Russian Cheesemakers Praise Putin’s Food Import Ban: Report

Cheese with raclette in ripening cellar

A 30-year-old former computer programmer became Russia’s most celebrated cheesemaker after he appeared at a nationally televised event last month, where he praised President Vladimir Putin’s ban on European and U.S. agricultural products, NPR reports.

Russia banned European food imports in retaliation for Western sanctions that followed the Kremlin’s 2014 annexation of Ukraine’s Crimean Peninsula.

The Kremlin vowed the move would boost “import substitution.” In other words, local firms would fill the consumer void. Companies in the agricultural sector were promised financial and infrastructural support from the state.

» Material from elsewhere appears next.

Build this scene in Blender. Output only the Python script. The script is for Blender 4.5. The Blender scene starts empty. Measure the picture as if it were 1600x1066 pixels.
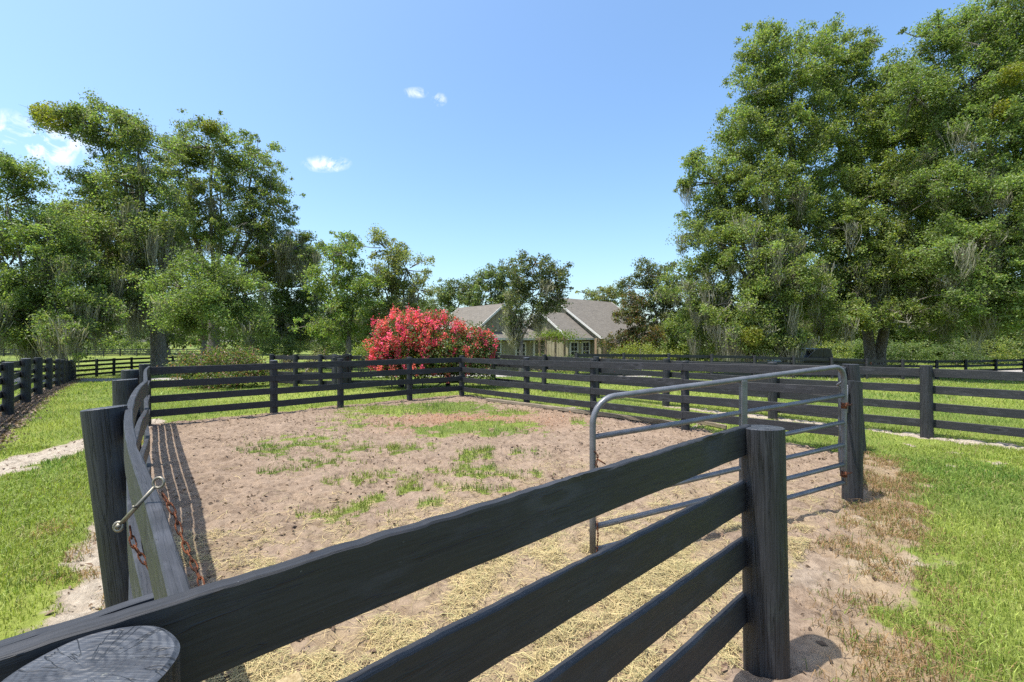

Oleg Sirota began his cheese business from scratch a year after Putin introduced the embargo.

“I dropped everything. I sold my apartment, my car, my business and moved into a trailer in a field to start my creamery and live the Russian dream,” said the young farmer, adding that he was always interested in working the land, but he dropped out of agriculture school because he didn’t see a future for Russian farming.

Before the ban, which Putin recently extended until the end of 2019, Russian farmers couldn’t compete with the heavily subsidized butter, cheese, even potatoes from the European Union. Then came the sanctions, and Russia was suddenly forced to rely on itself. The government raised subsidies in all stages of agricultural production, creating opportunities for locally-oriented businesses like Sirota’s dairy farm.

“The old way of doing things was broken. And the government realized we need to make everything ourselves – tractors, combines, cars, cheese, bread, everything.”

Sirota says there are now hundreds of Russian cheesemakers, so he’s trying to get ahead of the competition and start exporting to Austria, Germany and France.